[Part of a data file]
──────

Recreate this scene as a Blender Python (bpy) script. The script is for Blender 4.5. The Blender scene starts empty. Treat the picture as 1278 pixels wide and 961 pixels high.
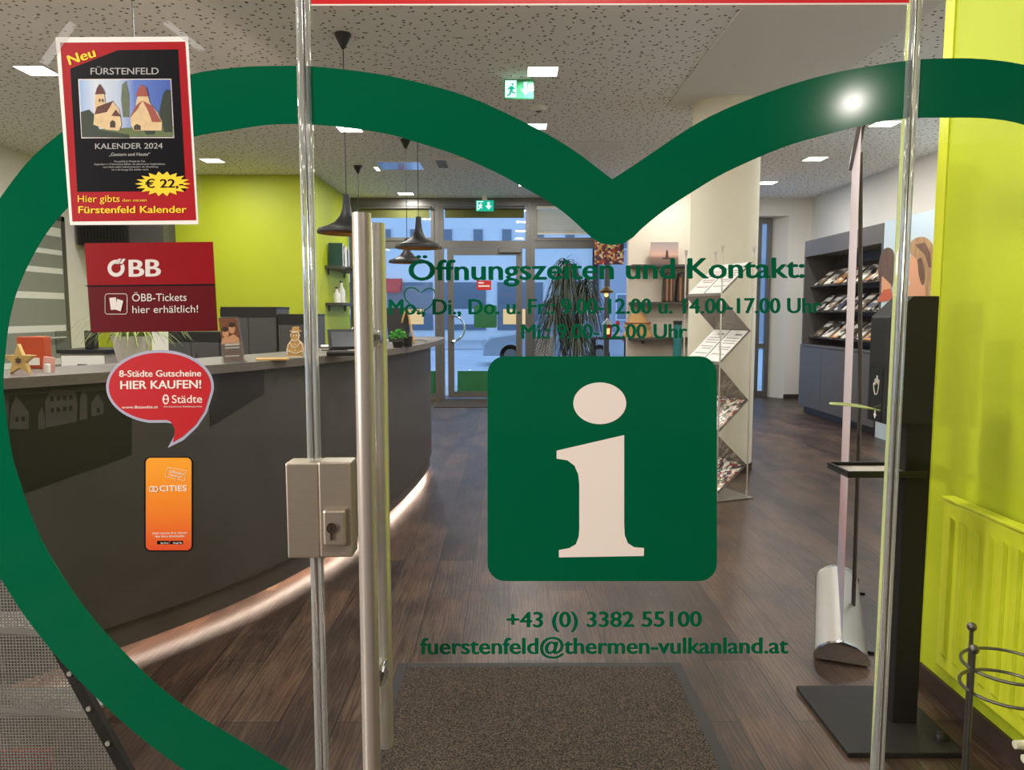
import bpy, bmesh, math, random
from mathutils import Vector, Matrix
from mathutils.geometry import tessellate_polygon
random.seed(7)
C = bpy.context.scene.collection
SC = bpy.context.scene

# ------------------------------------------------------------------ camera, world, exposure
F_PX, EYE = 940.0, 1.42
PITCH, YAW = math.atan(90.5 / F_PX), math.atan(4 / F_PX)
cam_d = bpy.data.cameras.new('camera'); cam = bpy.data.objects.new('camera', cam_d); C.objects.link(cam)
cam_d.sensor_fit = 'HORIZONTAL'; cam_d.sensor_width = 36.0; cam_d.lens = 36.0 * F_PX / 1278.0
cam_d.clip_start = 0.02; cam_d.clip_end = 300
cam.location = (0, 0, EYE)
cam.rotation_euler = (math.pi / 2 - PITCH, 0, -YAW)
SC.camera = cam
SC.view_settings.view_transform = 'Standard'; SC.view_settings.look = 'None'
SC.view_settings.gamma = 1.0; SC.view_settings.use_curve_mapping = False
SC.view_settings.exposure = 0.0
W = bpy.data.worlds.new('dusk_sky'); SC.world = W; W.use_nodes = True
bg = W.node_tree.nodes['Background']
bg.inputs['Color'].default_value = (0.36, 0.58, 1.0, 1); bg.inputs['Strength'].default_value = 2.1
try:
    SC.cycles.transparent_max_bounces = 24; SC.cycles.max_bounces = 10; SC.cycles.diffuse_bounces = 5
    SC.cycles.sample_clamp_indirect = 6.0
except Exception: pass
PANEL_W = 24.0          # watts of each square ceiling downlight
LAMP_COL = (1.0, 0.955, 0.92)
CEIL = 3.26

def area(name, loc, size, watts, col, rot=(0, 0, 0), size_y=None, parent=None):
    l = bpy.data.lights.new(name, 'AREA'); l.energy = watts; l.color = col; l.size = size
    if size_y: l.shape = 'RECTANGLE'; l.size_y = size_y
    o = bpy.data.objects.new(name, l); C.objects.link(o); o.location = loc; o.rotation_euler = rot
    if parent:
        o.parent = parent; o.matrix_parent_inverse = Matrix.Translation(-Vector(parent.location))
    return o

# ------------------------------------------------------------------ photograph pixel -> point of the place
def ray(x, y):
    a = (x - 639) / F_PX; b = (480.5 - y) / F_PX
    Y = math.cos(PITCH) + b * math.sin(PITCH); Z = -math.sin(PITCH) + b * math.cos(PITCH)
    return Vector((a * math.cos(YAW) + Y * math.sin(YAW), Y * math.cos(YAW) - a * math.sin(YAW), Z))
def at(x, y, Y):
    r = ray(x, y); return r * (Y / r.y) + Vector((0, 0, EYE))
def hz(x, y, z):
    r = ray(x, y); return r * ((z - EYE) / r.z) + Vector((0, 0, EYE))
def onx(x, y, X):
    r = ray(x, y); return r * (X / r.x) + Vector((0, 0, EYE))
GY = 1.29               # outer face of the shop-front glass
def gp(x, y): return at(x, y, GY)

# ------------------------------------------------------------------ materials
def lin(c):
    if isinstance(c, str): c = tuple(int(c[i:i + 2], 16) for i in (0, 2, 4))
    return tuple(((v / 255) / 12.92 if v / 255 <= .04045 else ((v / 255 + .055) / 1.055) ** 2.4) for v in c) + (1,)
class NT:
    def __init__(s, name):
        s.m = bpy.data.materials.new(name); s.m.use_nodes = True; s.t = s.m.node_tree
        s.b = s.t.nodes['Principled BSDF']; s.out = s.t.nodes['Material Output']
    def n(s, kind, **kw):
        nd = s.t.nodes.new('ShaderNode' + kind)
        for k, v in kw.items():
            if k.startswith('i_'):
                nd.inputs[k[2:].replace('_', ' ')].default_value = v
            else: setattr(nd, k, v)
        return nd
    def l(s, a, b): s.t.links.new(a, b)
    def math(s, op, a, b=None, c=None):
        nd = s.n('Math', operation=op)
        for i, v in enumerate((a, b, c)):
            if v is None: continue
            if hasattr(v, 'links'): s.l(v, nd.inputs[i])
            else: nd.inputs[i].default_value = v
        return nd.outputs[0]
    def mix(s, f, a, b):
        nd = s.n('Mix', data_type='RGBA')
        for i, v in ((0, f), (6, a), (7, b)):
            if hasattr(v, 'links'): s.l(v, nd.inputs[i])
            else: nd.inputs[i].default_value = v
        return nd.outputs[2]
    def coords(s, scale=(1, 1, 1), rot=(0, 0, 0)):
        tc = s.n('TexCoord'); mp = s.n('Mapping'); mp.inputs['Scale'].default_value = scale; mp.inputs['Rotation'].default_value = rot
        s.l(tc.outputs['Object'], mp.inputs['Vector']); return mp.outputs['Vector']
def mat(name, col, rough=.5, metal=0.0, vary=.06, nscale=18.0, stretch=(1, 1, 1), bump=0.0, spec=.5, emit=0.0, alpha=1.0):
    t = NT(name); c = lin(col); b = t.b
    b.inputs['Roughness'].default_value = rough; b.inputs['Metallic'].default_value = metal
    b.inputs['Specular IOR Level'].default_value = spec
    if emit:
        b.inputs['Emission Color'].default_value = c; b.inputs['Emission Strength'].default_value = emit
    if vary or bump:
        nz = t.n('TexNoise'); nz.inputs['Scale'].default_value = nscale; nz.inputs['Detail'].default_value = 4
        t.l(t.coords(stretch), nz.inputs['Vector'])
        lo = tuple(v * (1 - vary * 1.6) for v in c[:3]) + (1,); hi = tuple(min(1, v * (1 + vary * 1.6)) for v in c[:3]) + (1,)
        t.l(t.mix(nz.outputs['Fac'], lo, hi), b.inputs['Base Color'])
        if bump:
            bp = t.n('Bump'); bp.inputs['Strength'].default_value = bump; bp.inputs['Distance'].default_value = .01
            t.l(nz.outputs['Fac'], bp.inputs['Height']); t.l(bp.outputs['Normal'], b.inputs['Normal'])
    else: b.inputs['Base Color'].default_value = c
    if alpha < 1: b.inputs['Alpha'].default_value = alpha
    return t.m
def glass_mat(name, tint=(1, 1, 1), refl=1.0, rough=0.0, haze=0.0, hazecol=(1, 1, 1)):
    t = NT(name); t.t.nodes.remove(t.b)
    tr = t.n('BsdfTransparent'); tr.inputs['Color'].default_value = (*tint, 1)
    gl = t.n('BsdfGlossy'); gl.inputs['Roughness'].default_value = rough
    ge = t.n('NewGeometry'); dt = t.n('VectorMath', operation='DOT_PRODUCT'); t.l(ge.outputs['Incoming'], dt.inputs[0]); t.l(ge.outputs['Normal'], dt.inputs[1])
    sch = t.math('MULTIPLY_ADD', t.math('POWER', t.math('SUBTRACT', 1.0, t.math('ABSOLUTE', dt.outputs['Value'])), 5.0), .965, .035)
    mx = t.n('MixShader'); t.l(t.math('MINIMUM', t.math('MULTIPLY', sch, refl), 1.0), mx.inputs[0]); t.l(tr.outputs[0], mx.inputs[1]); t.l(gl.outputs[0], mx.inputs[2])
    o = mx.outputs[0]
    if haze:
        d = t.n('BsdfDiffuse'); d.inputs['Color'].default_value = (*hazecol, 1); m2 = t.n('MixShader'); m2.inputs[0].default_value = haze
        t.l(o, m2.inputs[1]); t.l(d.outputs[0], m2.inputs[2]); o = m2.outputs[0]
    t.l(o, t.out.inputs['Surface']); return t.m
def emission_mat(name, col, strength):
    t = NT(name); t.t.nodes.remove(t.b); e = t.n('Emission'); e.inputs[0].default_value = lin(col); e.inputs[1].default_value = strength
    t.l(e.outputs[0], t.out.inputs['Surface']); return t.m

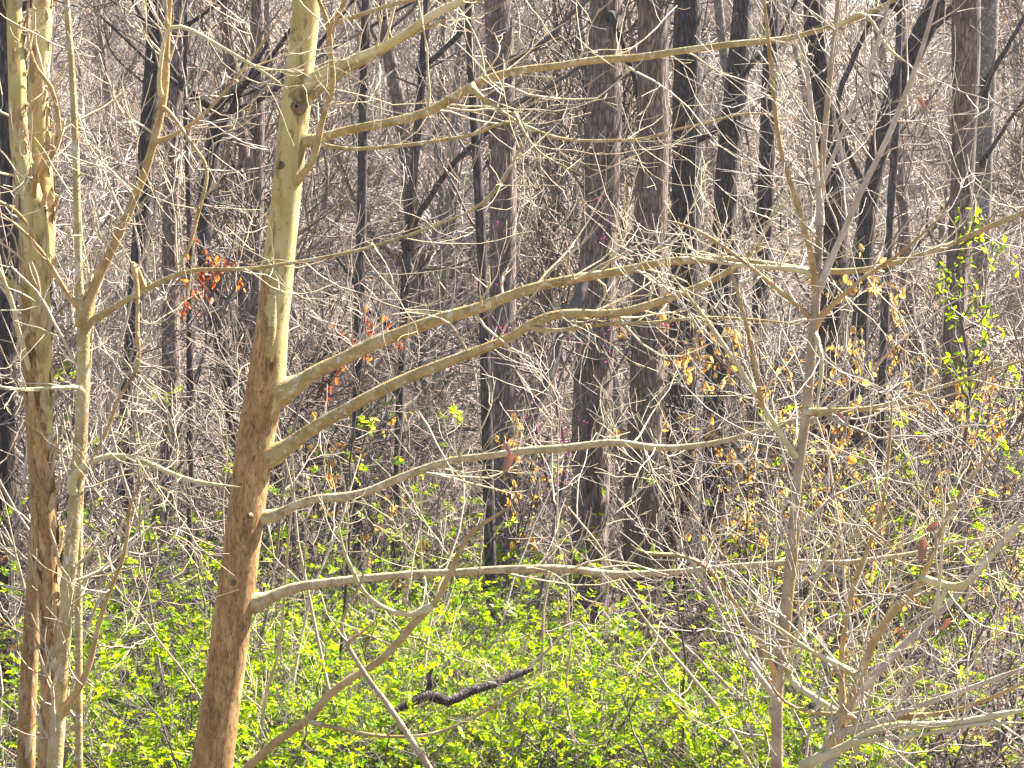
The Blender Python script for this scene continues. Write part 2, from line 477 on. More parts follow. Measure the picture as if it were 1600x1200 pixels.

──────

Transcribe each entry above exactly, apart from the pictures.

Final result:
Recreate this scene as a Blender Python (bpy) script. The script is for Blender 4.5. The Blender scene starts empty. Treat the picture as 1278 pixels wide and 961 pixels high.
import bpy, bmesh, math, random
from mathutils import Vector, Matrix
from mathutils.geometry import tessellate_polygon
random.seed(7)
C = bpy.context.scene.collection
SC = bpy.context.scene

# ------------------------------------------------------------------ camera, world, exposure
F_PX, EYE = 940.0, 1.42
PITCH, YAW = math.atan(90.5 / F_PX), math.atan(4 / F_PX)
cam_d = bpy.data.cameras.new('camera'); cam = bpy.data.objects.new('camera', cam_d); C.objects.link(cam)
cam_d.sensor_fit = 'HORIZONTAL'; cam_d.sensor_width = 36.0; cam_d.lens = 36.0 * F_PX / 1278.0
cam_d.clip_start = 0.02; cam_d.clip_end = 300
cam.location = (0, 0, EYE)
cam.rotation_euler = (math.pi / 2 - PITCH, 0, -YAW)
SC.camera = cam
SC.view_settings.view_transform = 'Standard'; SC.view_settings.look = 'None'
SC.view_settings.gamma = 1.0; SC.view_settings.use_curve_mapping = False
SC.view_settings.exposure = 0.0
W = bpy.data.worlds.new('dusk_sky'); SC.world = W; W.use_nodes = True
bg = W.node_tree.nodes['Background']
bg.inputs['Color'].default_value = (0.36, 0.58, 1.0, 1); bg.inputs['Strength'].default_value = 2.1
try:
    SC.cycles.transparent_max_bounces = 24; SC.cycles.max_bounces = 10; SC.cycles.diffuse_bounces = 5
    SC.cycles.sample_clamp_indirect = 6.0
except Exception: pass
PANEL_W = 24.0          # watts of each square ceiling downlight
LAMP_COL = (1.0, 0.955, 0.92)
CEIL = 3.26

def area(name, loc, size, watts, col, rot=(0, 0, 0), size_y=None, parent=None):
    l = bpy.data.lights.new(name, 'AREA'); l.energy = watts; l.color = col; l.size = size
    if size_y: l.shape = 'RECTANGLE'; l.size_y = size_y
    o = bpy.data.objects.new(name, l); C.objects.link(o); o.location = loc; o.rotation_euler = rot
    if parent:
        o.parent = parent; o.matrix_parent_inverse = Matrix.Translation(-Vector(parent.location))
    return o

# ------------------------------------------------------------------ photograph pixel -> point of the place
def ray(x, y):
    a = (x - 639) / F_PX; b = (480.5 - y) / F_PX
    Y = math.cos(PITCH) + b * math.sin(PITCH); Z = -math.sin(PITCH) + b * math.cos(PITCH)
    return Vector((a * math.cos(YAW) + Y * math.sin(YAW), Y * math.cos(YAW) - a * math.sin(YAW), Z))
def at(x, y, Y):
    r = ray(x, y); return r * (Y / r.y) + Vector((0, 0, EYE))
def hz(x, y, z):
    r = ray(x, y); return r * ((z - EYE) / r.z) + Vector((0, 0, EYE))
def onx(x, y, X):
    r = ray(x, y); return r * (X / r.x) + Vector((0, 0, EYE))
GY = 1.29               # outer face of the shop-front glass
def gp(x, y): return at(x, y, GY)

# ------------------------------------------------------------------ materials
def lin(c):
    if isinstance(c, str): c = tuple(int(c[i:i + 2], 16) for i in (0, 2, 4))
    return tuple(((v / 255) / 12.92 if v / 255 <= .04045 else ((v / 255 + .055) / 1.055) ** 2.4) for v in c) + (1,)
class NT:
    def __init__(s, name):
        s.m = bpy.data.materials.new(name); s.m.use_nodes = True; s.t = s.m.node_tree
        s.b = s.t.nodes['Principled BSDF']; s.out = s.t.nodes['Material Output']
    def n(s, kind, **kw):
        nd = s.t.nodes.new('ShaderNode' + kind)
        for k, v in kw.items():
            if k.startswith('i_'):
                nd.inputs[k[2:].replace('_', ' ')].default_value = v
            else: setattr(nd, k, v)
        return nd
    def l(s, a, b): s.t.links.new(a, b)
    def math(s, op, a, b=None, c=None):
        nd = s.n('Math', operation=op)
        for i, v in enumerate((a, b, c)):
            if v is None: continue
            if hasattr(v, 'links'): s.l(v, nd.inputs[i])
            else: nd.inputs[i].default_value = v
        return nd.outputs[0]
    def mix(s, f, a, b):
        nd = s.n('Mix', data_type='RGBA')
        for i, v in ((0, f), (6, a), (7, b)):
            if hasattr(v, 'links'): s.l(v, nd.inputs[i])
            else: nd.inputs[i].default_value = v
        return nd.outputs[2]
    def coords(s, scale=(1, 1, 1), rot=(0, 0, 0)):
        tc = s.n('TexCoord'); mp = s.n('Mapping'); mp.inputs['Scale'].default_value = scale; mp.inputs['Rotation'].default_value = rot
        s.l(tc.outputs['Object'], mp.inputs['Vector']); return mp.outputs['Vector']
def mat(name, col, rough=.5, metal=0.0, vary=.06, nscale=18.0, stretch=(1, 1, 1), bump=0.0, spec=.5, emit=0.0, alpha=1.0):
    t = NT(name); c = lin(col); b = t.b
    b.inputs['Roughness'].default_value = rough; b.inputs['Metallic'].default_value = metal
    b.inputs['Specular IOR Level'].default_value = spec
    if emit:
        b.inputs['Emission Color'].default_value = c; b.inputs['Emission Strength'].default_value = emit
    if vary or bump:
        nz = t.n('TexNoise'); nz.inputs['Scale'].default_value = nscale; nz.inputs['Detail'].default_value = 4
        t.l(t.coords(stretch), nz.inputs['Vector'])
        lo = tuple(v * (1 - vary * 1.6) for v in c[:3]) + (1,); hi = tuple(min(1, v * (1 + vary * 1.6)) for v in c[:3]) + (1,)
        t.l(t.mix(nz.outputs['Fac'], lo, hi), b.inputs['Base Color'])
        if bump:
            bp = t.n('Bump'); bp.inputs['Strength'].default_value = bump; bp.inputs['Distance'].default_value = .01
            t.l(nz.outputs['Fac'], bp.inputs['Height']); t.l(bp.outputs['Normal'], b.inputs['Normal'])
    else: b.inputs['Base Color'].default_value = c
    if alpha < 1: b.inputs['Alpha'].default_value = alpha
    return t.m
def glass_mat(name, tint=(1, 1, 1), refl=1.0, rough=0.0, haze=0.0, hazecol=(1, 1, 1)):
    t = NT(name); t.t.nodes.remove(t.b)
    tr = t.n('BsdfTransparent'); tr.inputs['Color'].default_value = (*tint, 1)
    gl = t.n('BsdfGlossy'); gl.inputs['Roughness'].default_value = rough
    ge = t.n('NewGeometry'); dt = t.n('VectorMath', operation='DOT_PRODUCT'); t.l(ge.outputs['Incoming'], dt.inputs[0]); t.l(ge.outputs['Normal'], dt.inputs[1])
    sch = t.math('MULTIPLY_ADD', t.math('POWER', t.math('SUBTRACT', 1.0, t.math('ABSOLUTE', dt.outputs['Value'])), 5.0), .965, .035)
    mx = t.n('MixShader'); t.l(t.math('MINIMUM', t.math('MULTIPLY', sch, refl), 1.0), mx.inputs[0]); t.l(tr.outputs[0], mx.inputs[1]); t.l(gl.outputs[0], mx.inputs[2])
    o = mx.outputs[0]
    if haze:
        d = t.n('BsdfDiffuse'); d.inputs['Color'].default_value = (*hazecol, 1); m2 = t.n('MixShader'); m2.inputs[0].default_value = haze
        t.l(o, m2.inputs[1]); t.l(d.outputs[0], m2.inputs[2]); o = m2.outputs[0]
    t.l(o, t.out.inputs['Surface']); return t.m
def emission_mat(name, col, strength):
    t = NT(name); t.t.nodes.remove(t.b); e = t.n('Emission'); e.inputs[0].default_value = lin(col); e.inputs[1].default_value = strength
    t.l(e.outputs[0], t.out.inputs['Surface']); return t.m

The Blender Python script for this scene continues. Write part 2, from line 477 on. More parts follow. Measure the picture as if it were 1600x1200 pixels.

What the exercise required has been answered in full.